伊坂ワールド全開、と書くとあまりにベタですが、ベタゆえにド真ん中に当たっています。
ああ、面白かった。
他に印象的だったのは
『櫛挽道守』 木内昇
『シャドウ・ストーカー』ジェフリー・ディーヴァー
『お父さんと伊藤さん』中澤日菜子
『サブカル・スーパースター欝伝』吉田豪
『想像ラジオ』いとうせいこう
などです。
記録をきちんととっていないので忘れてしまったものもありますが、今こうして振り返ると、冊数は少ないなりに、2014年も充実した読書生活だったように思えてきました。
地元の衣料品スーパー「いなきや」で、ナチュラル素材で低価格のカーディガンや、履き心地のいいウォーキングシューズを入手してたことを今思い出した、みたいな。
そんなわけで、今年のゾロメ女はこれにて一件落着です。
来年はどんな年になるのやら。
今年もいろいろありがとうございました。
みなさま、よいお年を!
by月亭つまみ
こんなブログもやってます♪→→「チチカカ湖でひと泳ぎ」<
つまみ Post author
【おわびと訂正】
今回の記事で、『鈴狐騒動変化城』には「ページ数が全くふられていないことに気づきました。そんなのありか!?」と書きましたが、ページ数の表記、ありました!
ページを開いたときの内側の下に振られていました。
私の完全な見落しです。
記事内で訂正しようかと思いましたが、こちらでおわびします。
申し訳ありませんでした!!
じじょうくみこ
つまみさま、今年も知らない作家さんや未知のジャンルに出会わせてくれて
本当にありがとうございました♪
わたしも今年はかなり読書量が落ちました。

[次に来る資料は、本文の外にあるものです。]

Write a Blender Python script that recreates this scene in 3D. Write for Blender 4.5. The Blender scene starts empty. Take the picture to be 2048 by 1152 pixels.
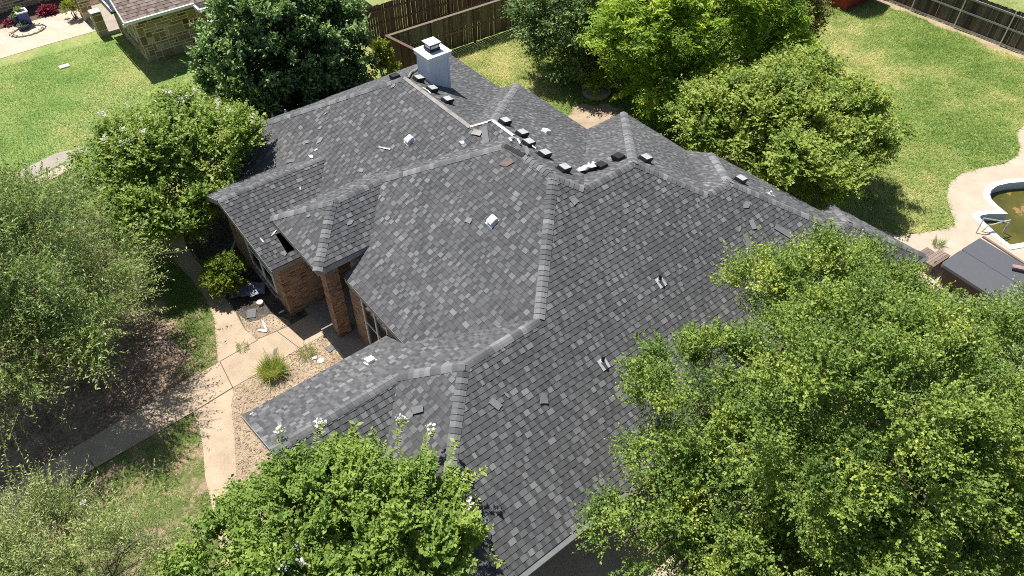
import bpy, math, random
import numpy as np
from mathutils import Vector, Matrix
from mathutils.geometry import tessellate_polygon

# ------------------------------------------------------------------ camera, sky, sun, exposure
scene = bpy.context.scene
R = math.radians
YAW, PITCH, ROLL = 0.89500, 0.80083, 0.0054
CAM = np.array([-4.2116, -5.1540, 18.1083])
FPX = 1486.58                                    # focal length in pixels of a 2048 wide frame
_f = np.array([math.cos(YAW)*math.cos(PITCH), math.sin(YAW)*math.cos(PITCH), -math.sin(PITCH)])
_r = np.array([math.sin(YAW), -math.cos(YAW), 0.0]); _u = np.cross(_r, _f)
_r2 = math.cos(ROLL)*_r + math.sin(ROLL)*_u; _u2 = -math.sin(ROLL)*_r + math.cos(ROLL)*_u
cam_d = bpy.data.cameras.new('camera'); cam_o = bpy.data.objects.new('camera', cam_d)
scene.collection.objects.link(cam_o)
cam_d.sensor_width = 36.0; cam_d.lens = FPX/2048*36.0; cam_d.clip_end = 800; cam_d.clip_start = 0.1
m = Matrix(((_r2[0], _u2[0], -_f[0], CAM[0]), (_r2[1], _u2[1], -_f[1], CAM[1]), (_r2[2], _u2[2], -_f[2], CAM[2]), (0, 0, 0, 1)))
cam_o.matrix_world = m
scene.camera = cam_o
SUN_EL, SUN_AZ = R(62.5), R(91.0)                # azimuth measured from +X towards +Y
world = bpy.data.worlds.new('World'); scene.world = world; world.use_nodes = True
nt = world.node_tree; nt.nodes.clear()
sky = nt.nodes.new('ShaderNodeTexSky'); sky.sky_type = 'NISHITA'; sky.sun_disc = False
sky.sun_elevation = SUN_EL; sky.sun_rotation = R(90)-SUN_AZ
bg = nt.nodes.new('ShaderNodeBackground'); bg.inputs[1].default_value = 0.066
wo = nt.nodes.new('ShaderNodeOutputWorld'); nt.links.new(sky.outputs[0], bg.inputs[0]); nt.links.new(bg.outputs[0], wo.inputs[0])
sun_d = bpy.data.lights.new('sun', 'SUN'); sun_d.energy = 5.0; sun_d.angle = R(0.5); sun_d.color = (1.0, 0.965, 0.90)
sun_o = bpy.data.objects.new('sun', sun_d); scene.collection.objects.link(sun_o)
sd = Vector((math.cos(SUN_EL)*math.cos(SUN_AZ), math.cos(SUN_EL)*math.sin(SUN_AZ), math.sin(SUN_EL)))
sun_o.rotation_euler = sd.to_track_quat('Z', 'Y').to_euler(); sun_o.location = (0, 30, 60)
scene.view_settings.view_transform = 'Standard'; scene.view_settings.look = 'None'
scene.view_settings.gamma = 1.0; scene.view_settings.exposure = 0.50
scene.cycles.use_denoising = False; scene.cycles.filter_width = 1.0; scene.cycles.max_bounces = 6; scene.cycles.diffuse_bounces = 3; scene.cycles.transmission_bounces = 3; scene.cycles.glossy_bounces = 2

rng = np.random.default_rng(7); random.seed(7)
C = scene.collection

# ------------------------------------------------------------------ helpers
def ray(px, py):
    return _f + _r2*(px-1024)/FPX - _u2*(py-576)/FPX
def G(px, py, z=0.0):
    "photo pixel (2048 wide) -> the world point at height z"
    d = ray(px, py); k = (z-CAM[2])/d[2]; p = CAM+k*d
    return (float(p[0]), float(p[1]), float(z))
def GP(pts, z=0.0): return [G(x, y, z)[:2] for x, y in pts]

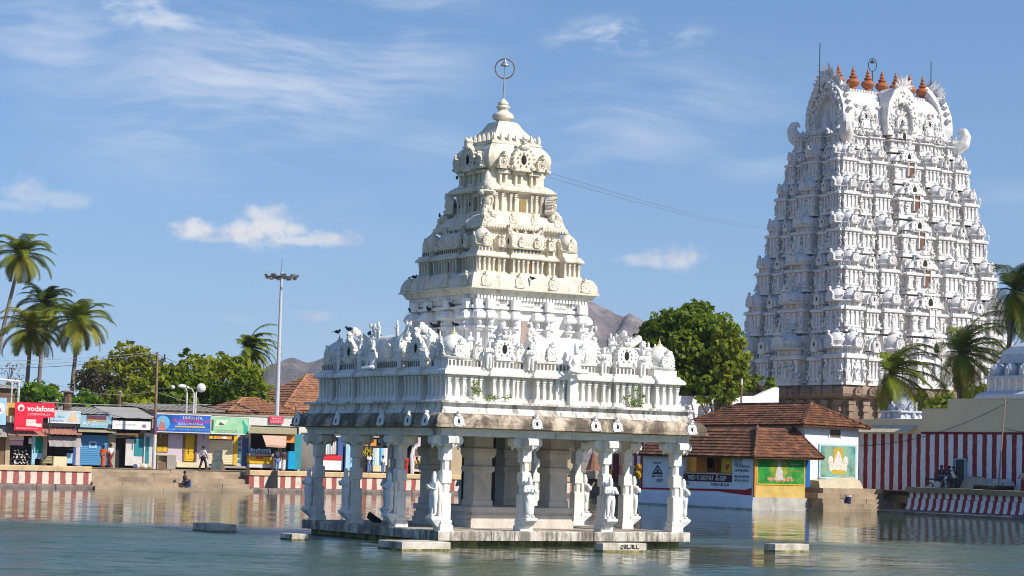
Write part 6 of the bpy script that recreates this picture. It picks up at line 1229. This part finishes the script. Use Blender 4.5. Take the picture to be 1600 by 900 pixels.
# ------------------------------------------------------------------ small temple shrines beyond the compound wall
BLW = mat('grey_blue_limewash', (.52, .56, .62), .85, .12, 3, (.5, .75, .5), (.28, .28, .3))
c = at(1410, 655, X=66); t = thing('domed_shrine', 'small grey-white ribbed dome with finial behind the parapet', 'shrine', (c.x, c.y, 1.4)); h0 = c.z-1.4; mb = MB(); mb.sq([(1.1, 0), (1.1, h0-.3), (1.42, h0-.25), (1.42, h0), (1.1, h0+.05), (1.0, h0+.4), (1.25, h0+.45), (1.25, h0+.55), (.9, h0+.6)]); _obj('body', mb, BLW, t)
mb = MB(); loops = []
for rr_, z in ((.72, .6), (.82, .8), (.84, 1.0), (.76, 1.25), (.55, 1.5), (.28, 1.68), (.1, 1.78)): loops.append([((rr_*(1+.03*(k % 2)))*math.cos(2*PI*k/32), (rr_*(1+.03*(k % 2)))*math.sin(2*PI*k/32), h0+z) for k in range(32)])
mb.rings(loops); _obj('dome', mb, BLW, t, smooth=60); mb = MB(); kalasa(mb, 0, 0, h0+1.72, .75); _obj('finial', mb, BLW, t, smooth=50)
for k in range(8): a = k*PI/4; mb = nasi(.5, .7, .14, False, True); _obj('gable_ornament', mb.mesh('n', 40), BLW, t, loc=(.84*math.cos(a), .84*math.sin(a), h0+.58), rot=(0, 0, a+PI/2))
for k in range(12): a = k*PI/6; mb = MB(); mb.ell((0, 0, .18), (.13, .13, .22), 7, 5); _obj('corner_boss', mb, BLW, t, loc=(1.2*math.cos(a), 1.2*math.sin(a), h0+.05))
c = at(1606, 624, X=64.6); t = thing('vaulted_shrine', 'grey-blue carved shrine roof rising above the parapet at the right edge', 'shrine', (c.x, c.y, 1.4)); h0 = c.z-1.4
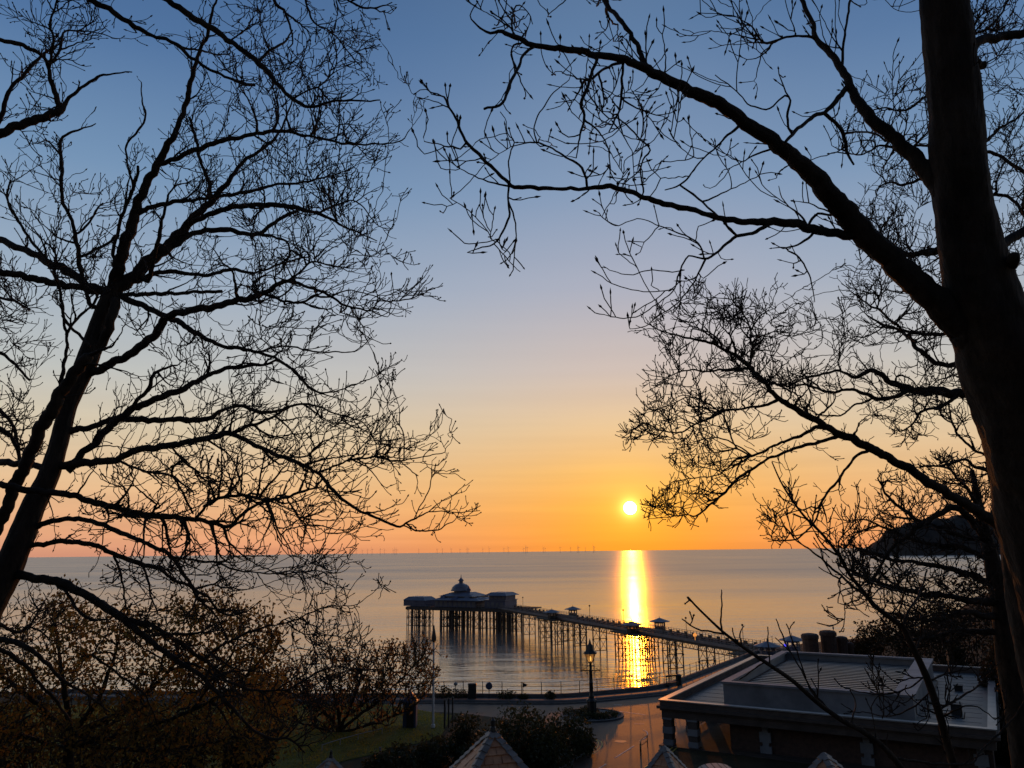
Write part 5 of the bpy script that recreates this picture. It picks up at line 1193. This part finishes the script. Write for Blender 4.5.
T2.limb(W3('777,400,3.6 766,405,3.4 755,407,3 738,409,2.8 720,412,2.6 710,418,2.4 700,422,2.2 680,432,2 660,430,1.5 648,424,1.2 642,423,1.2 632,431,1 622,437,.8'), spread=-.8)
T2.limb(W3('720,412,1.8 705,402,1.8 692,397,1.5 680,400,1.2 668,411,1'), spread=.4)
T2.limb(W3('672,433,1.6 668,420,1.5 660,413,1.3 648,408,1 640,400,.8'), spread=.3)
T2.limb(W3('838,434,4.4 820,427,4 808,432,3.6 795,437,3.4 784,442,3.2 772,447,3 755,455,2.8 745,457,2.4 735,460,2 728,468,1.8 718,475,1.5 700,477,1.2 672,482,1'), spread=.9)
T2.limb(W3('836,437,4.4 818,442,4 800,447,3.6 785,452,3.4 770,458,3.2 757,466,3 740,477,3 730,486,2.8 720,497,2.6 710,505,2.2 697,515,1.8 685,515,1.4 667,517,1.1 650,519,.8'), spread=-.9)
T2.limb(W3('752,456,2.4 742,451,2.2 736,447,2 731,437,1.8 728,425,1.5 722,414,1.2'), spread=.4)
T2.limb(W3('752,456,2 740,447,1.6 720,438,1.3 700,440,1'), spread=-.3)
T2.limb(W3('868,451,3.6 861,453,3.4 855,457,3.2 846,469,3 838,480,2.8 830,490,2.6 823,500,2.4 819,510,2.2 813,525,2.2 804,533,2 795,540,1.8 782,540,1.4 768,541,1'), spread=-.7)
T2.limb(W3('998,402,12 985,398,11 968,395,10.5 950,392,10 938,391,9.5 920,392,9 908,388,7.5 900,386,6.5 890,381,6 880,374,5 870,371,4.6 860,376,4.4 853,376,4 843,372,3.4 835,371,3 820,375,2.6 805,378,2.2 790,384,1.6 778,378,1.2'), spread=.5, snap=30)
T2.limb(W3('910,390,5.5 895,396,5 878,399,4.6 865,394,4 853,390,3.6 842,390,3.4 830,392,3 815,388,2.6 805,385,2.2 795,384,1.8 780,378,1.2'), spread=-.7)
T2.limb(W3('960,394,4 950,400,3.6 938,407,3.2 923,411,3 916,418,2.6 911,426,2 900,432,1.5'), spread=-.8)
T2.limb(W3('870,400,2.6 855,405,2.2 842,415,2 828,415,1.8 815,415,1.4'), spread=.6)
T2.limb(W3('985,256,8 965,252,7 940,252,6.4 922,254,5.6 908,254,5 897,249,4.2 888,245,3.6 880,240,3 870,228,2.2 858,220,1.5'), spread=-.4, snap=30)
T2.limb(W3('982,355,8 968,357,7 955,364,6 945,366,5.4 935,362,5 923,353,5 916,347,4.6 910,338,3.4 900,331,3 885,325,2.4 868,316,1.6'), spread=.5, snap=30)
T2.limb(W3('986,335,6 960,330,5 935,334,4.2 908,332,3.4 893,322,2.8 880,310,2.4 868,305,1.8 850,290,1.2'), spread=-.9, snap=30)
T2.limb(W3('990,470,5 975,466,4 965,460,3.4 956,462,3 945,465,2.6 930,466,2'), spread=-.4, snap=30)
T2.limb(W3('998,460,4 974,450,3 965,441,2.8 955,430,2.6 950,415,2.2 949,402,1.8'), spread=.3, snap=30)
T2.limb(W3('972,170,4 985,152,4 1000,157,4 1010,163,4 1024,172,4 1045,190,3'), spread=.7, snap=30)
T2.limb(W3('974,200,4 985,197,4 996,195,4 1008,197,4 1018,205,3.6 1024,215,3'), spread=-.5, snap=30)
T2.limb(W3('966,130,3.6 985,140,3.6 1000,128,3 1015,120,2.4 1035,100,2'), spread=.9, snap=30)
T2.limb(W3('962,80,3.2 930,95,3 905,110,2.6 885,108,2 865,112,1.5'), spread=.8, snap=30)
T2.limb(W3('966,150,3.6 925,146,3.4 900,148,3 880,146,2.4 860,155,1.8 842,150,1.2'), spread=-.7, snap=30)
T2.limb(W3('972,190,3.6 930,178,3.2 905,185,2.8 890,182,2.2 875,190,1.5'), spread=.5, snap=30)
T2.limb(W3('958,40,3 985,30,2.8 1000,15,2.2 1010,-5,1.8'), spread=.4, snap=30)
T2.grow([([(640, 335), (665, 305), (700, 290), (760, 288), (790, 300), (830, 288), (850, 300), (850, 350), (870, 395), (830, 425), (780, 400), (760, 470), (700, 520), (645, 520), (655, 490), (680, 470), (660, 440), (628, 436), (655, 400), (645, 385), (665, 360)], 2500, 13.2, 1.0),
         ([(850, 300), (850, 245), (880, 190), (930, 190), (945, 260), (945, 330), (968, 390), (973, 460), (900, 440), (860, 400)], 2300, 14, 1.1), ([(840, 150), (860, 90), (925, 80), (935, 185), (880, 190)], 480, 14, .9),
         ([(960, -5), (1030, -5), (1030, 340), (1005, 310), (992, 200), (972, 100)], 1500, 14, 1.2), ([(760, 470), (830, 440), (880, 460), (820, 530), (770, 545)], 260, 13.3, .5)], centre=(985, 430), up=.03, out=.06, levels=[(.11, 8, 19, 46, .012, .24), (.17, 4, 9, 46, .045, .25), (.13, 1, 3, 48, .12, .25)])
T2.finish('bare_tree', 'fine twigged bare tree standing behind the thick right trunk', 'tree', gbase(1075, 900, 14), tip_px=.33, bud_px=(.55, 1.7), cap=1.7, pexp=2.1, spur=.4, spur_px=4.5)

# ---- dense thicket tree low on the right
T3 = Tree(105, 3.0, 22.0)
T3.limb(W3('1030,800,24 1018,720,22 1008,660,20 1000,600,18 992,560,15 985,530,10 978,500,7 972,470,4'), part='trunk')
T3.limb(W3('1000,600,9 975,601,7 953,597,5.5 933,595,5 915,592,4.4 893,587,4 873,580,3 855,572,2.4 838,566,1.6'), spread=-1.2)
T3.limb(W3('996,585,8 970,575,6 943,567,5 920,563,4.2 893,560,3.4 870,552,2.6 850,545,1.8'), spread=1.0)
T3.limb(W3('988,545,8 970,518,6.5 955,508,6 933,517,5 918,527,4.6 908,535,4.2 897,544,3.8 888,552,3.4 880,566,3 873,582,2.4 866,600,1.6'), spread=-.7)
T3.limb(W3('985,540,6 960,535,5 940,528,4.2 918,520,4 905,511,3.6 893,502,3 886,495,2.6 883,488,2 878,478,1.5'), spread=.6)
T3.limb(W3('990,560,6 965,548,5 940,545,4.2 915,540,3.4 890,530,2.6 868,520,1.8'), spread=1.4)
T3.limb(W3('1002,615,8 985,616,6.5 968,612,6 950,616,5 930,620,4 908,618,3 885,612,2.2'), spread=-1.3)
T3.limb(W3('1004,630,7 985,632,5.5 960,630,4.6 935,637,3.6 912,640,2.6'), spread=.8)
T3.limb(W3('980,510,4 968,490,3.4 955,475,2.8 945,462,2.2'), spread=-.6)
T3.limb(W3('984,528,4 995,505,3.4 990,480,2.8 985,462,2'), spread=.8)
T3.grow([([(848, 560), (832, 535), (850, 505), (872, 478), (900, 480), (940, 455), (975, 462), (1000, 490), (1015, 600), (1000, 660), (920, 648), (880, 620), (850, 590)], 4200, 22, 1.5)], centre=(1000, 600), first=.05, levels=[(.14, 6, 15, 48, .03, .2), (.18, 3, 8, 46, .05, .22), (.11, 2, 4, 45, .08, .22)])
T3.finish('thicket_tree', 'dense tangled bare tree low before the headland', 'tree', gbase(1030, 800, 22), tip_px=.36, bud_px=(.6, 1.5), cap=1.4, spur=.45, spur_px=4)

# ---- background tree at the left edge
T4 = Tree(106, 3.6, 14.0)
T4.limb(W3('-90,900,34 -80,700,30 -70,560,26 -60,460,22 -50,380,16 -45,300,10 -40,230,6'), part='trunk')
T4.limb(W3('-58,440,10 -30,420,7 -5,425,5 10,436,4.4 18,452,4 22,470,2'), spread=-.5, snap=30)
T4.limb(W3('-52,400,8 -20,395,5 0,410,4 12,425,3.4 20,450,3'), spread=.3, snap=30)
T4.limb(W3('-48,340,6 -15,345,4 10,360,3 30,380,2'), spread=.5, snap=30)
T4.limb(W3('-46,300,5 -20,295,3.6 10,300,2.6 30,310,1.8'), spread=-.5, snap=30)
T4.limb(W3('-70,570,8 -30,600,5 0,625,4 25,630,2.6 45,600,1.8'), spread=.5, snap=30)
T4.grow([([(-40, 270), (15, 255), (35, 300), (50, 350), (62, 400), (40, 430), (15, 445), (-40, 450)], 700, 14, .9), ([(-40, 600), (20, 590), (60, 590), (55, 640), (10, 660), (-40, 660)], 160, 14, .7)], centre=(-60, 420))
T4.finish('bare_tree', 'fine bare tree behind the leaning stem at the left edge', 'tree', gbase(-90, 900, 14), tip_px=.36, bud_px=(.7, 2.0), cap=1.4, spur=.4, spur_px=5)

# ---- young saplings in front of the building
S1 = Tree(107, 4.0, 6.0)
S1.limb(W3('985,960,12 965,810,9 948,746,8 940,716,7.6 928,681,7 918,658,6.4 908,638,6 903,628,5.4 888,616,5 875,606,4.6 868,597,4 850,575,3.6 840,557,3.2 823,535,2.8 805,517,2.4 790,497,2 780,480,1.6 772,462,1.2'), part='trunk', spread=-.4)
S1.limb(W3('868,597,2.8 855,588,2.6 843,577,2.4 828,565,2.2 813,552,2 805,546,1.8 796,540,1.6 786,528,1.4 778,515,1'), spread=-.4)
S1.limb(W3('903,627,3.6 906,617,3.2 912,605,2.8 918,598,2.6 922,585,2 927,570,1.5'), spread=.5)
S1.limb(W3('905,632,2 900,612,1.8 905,590,1.5 908,570,1'), spread=-.4)
S1.limb(W3('852,574,2.6 862,578,2.4 873,583,2.2 888,588,2 903,593,1.8 925,600,1.5 943,604,1.2'), spread=.7)
S1.limb(W3('938,712,2.4 943,707,2.2 960,698,2 975,688,1.7 990,674,1.4 1000,661,1'), spread=.4)
S1.limb(W3('940,718,2 952,712,1.8 965,706,1.6 980,708,1.3 995,720,1'), spread=-.3)
S1.limb(W3('928,682,2 940,676,1.8 955,672,1.4'), spread=.3)
S1.limb(W3('915,652,2.4 922,632,2 920,615,1.6'), spread=.2)
S1.limb(W3('846,565,1.8 838,545,1.5 850,528,1.2 866,516,1'), spread=-.3)
S1.limb(W3('932,690,2 915,706,1.6 890,716,1.3 862,712,1'), spread=.3)
S1.limb(W3('925,676,2 905,690,1.7 878,694,1.4 850,690,1'), spread=-.4)
S1.grow([([(770, 480), (800, 500), (860, 520), (900, 560), (920, 600), (880, 600), (830, 610), (800, 560), (775, 530)], 120, 5.7, .3), ([(845, 680), (930, 660), (1000, 660), (1000, 735), (900, 740)], 130, 6.1, .4), ([(820, 600), (870, 600), (880, 625), (825, 625)], 26, 5.7, .2)], levels=[(.12, 4, 12, 48, .06, .16), (.16, 2, 6, 46, .09, .16), (.06, 2, 3, 45, .1, .16)])
S1.finish('sapling', 'slender bare sapling rising before the right end of the building', 'tree', gbase(985, 960, 6.0), tip_px=.5, bud_px=(.8, 3.4), cap=1.2, spur=.5, spur_px=7)
S2 = Tree(108, 4.0, 4.6)
S2.limb(W3('990,960,9 940,830,7 895,760,6 865,733,5.4 843,721,5 818,703,4.6 793,681,4.2 768,664,3.8 750,652,3.4 736,642,3 722,631,2.6 705,615,2.2 695,605,2 688,597,1.6'), part='trunk', spread=-.3)
S2.limb(W3('722,632,2 721,618,1.8 722,604,1.6 721,590,1.2'), spread=.1)
S2.limb(W3('724,634,2 712,632,1.8 700,630,1.7 690,625,1.5 682,619,1.2'), spread=-.2)
S2.limb(W3('738,643,1.6 734,636,1.5 733,628,1.2'), spread=.1)
S2.limb(W3('742,646,1.5 740,634,1.3 744,626,1'), spread=-.1)
S2.limb(W3('830,712,2.4 812,690,2 800,668,1.8 788,648,1.6 782,634,1.4 776,619,1'), spread=.4)
S2.limb(W3('806,678,1.6 798,655,1.5 793,642,1.4 786,624,1'), spread=-.2)
S2.limb(W3('790,652,1.3 783,645,1.2 775,638,1'), spread=.1)
S2.limb(W3('770,665,1.6 768,645,1.4 768,627,1'), spread=.1)
S2.limb(W3('765,662,1.8 752,670,1.6 740,680,1.2'), spread=.3)
S2.limb(W3('890,757,3 920,762,2.6 968,764,2.2 983,748,2 1005,728,1.7 1020,708,1.3 1030,690,1'), spread=.5)
S2.limb(W3('850,726,2 856,705,1.6 850,690,1.2'), spread=.2)
S2.grow([([(800, 690), (900, 690), (900, 750), (830, 720)], 30, 4.6, .2), ([(930, 740), (1020, 720), (1020, 765), (940, 768)], 24, 4.8, .2)], first=.2, levels=[(.03, 3, 8, 40, .08, .12)])
S2.finish('sapling', 'thin bare sapling arching leftward over the flat roof', 'tree', gbase(990, 960, 4.6), tip_px=.55, bud_px=(1.0, 3.6), cap=1.2, spur=.4, spur_px=7)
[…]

。。
それにしても2014年ベスト本。
今年もまあ見事にどれも読んでませんでした(爆)
でも伊坂さんがランクインして嬉しいなあ。
わたしは最近ようやく「残り全部バケーション」を読みました。
内容よりも前につまみさんが名前編でご紹介していた
「毒島(ぶすじま)」のインパクトがすごすぎた!!
「アレグリアとは仕事ができない」と
「お父さんと伊藤さん」はタイトルが気になりすぎる。
これは来年ぜひ手にとりたいところです。
タイトルといえば、こちらも以前ご紹介していた
「妻が椎茸だったころ」も探したいと思っております。
(ちなみに今タイトルが出てこなくて
「わたしがきのこだった」で検索したら、ちゃんとトップに出てきましたw)
つまみ Post author
わあー(*’▽’*)♪じじょくみさん、コメントありがとうございます!!
うれしいです♥
本に関してコメントをもらうのってやっぱりうれしいし、ありがたいです。
自分がアツく語った本を一人でも誰かが「読んでみようかなあ」と思ってくれたり、一方で「あら、その本は私はつまんなかったけどな」と人それぞれ心にヒットする本が違うなあと感じてくれたりすることが、おおげさかもしれませんが、私の明日への活力なのだとあらためて思いました。
じじょくみさんのコメントで、来年も本のことをちまちまでも書こうと思えましたよ。
ありがとー\(^^)/
あ、そうそう。
『お父さんと伊藤さん』、いいですよー。
なんか、じじょくみさんに合う気がします。
よかったら読んでみて下さい~。